Holiday Springs resident Annette Smerdon was one of several who pleaded with the commission to deny the plan.
"Look at these chambers," Smerdon said. "You see not just people, you see constituents. Most of us came here because of the environment."
"Please don't take our quality of life away," implored another resident.
Russell said his decision to vote against the motion to deny the plan was heavily influenced by the donation of the 27 acres of wetlands. It's the kind of land the state has paid millions for to ensure it's preserved, he said.
He also said that the planned development rezoning would have given the county much control over what kind of businesses to actually allow on the parcel, including the two pieces already zoned for commercial development.
"Now we've lost that," he said.
When asked after the vote what their next move would be, Williams replied: "It's too early to tell."

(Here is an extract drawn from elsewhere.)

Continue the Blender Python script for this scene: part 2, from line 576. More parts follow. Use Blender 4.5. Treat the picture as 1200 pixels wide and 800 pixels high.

"We're happy," Lamont Garber said after the vote. "I'm just concerned this is not over."
Todd Pressman, a Clearwater land use consultant hired by the Garbers, was less worried.
Pressman said the vote was "a clear signal" that commissioners are serious about protecting Bobhill Spring and the surrounding wetlands. He called the decision a "knockout" for residents because, he said, it virtually assures that development on the land will be less intense than what was proposed this time around.
"They either litigate," Pressman said of Kovach and Jolla, "or they come back with a minimally-impacting plan."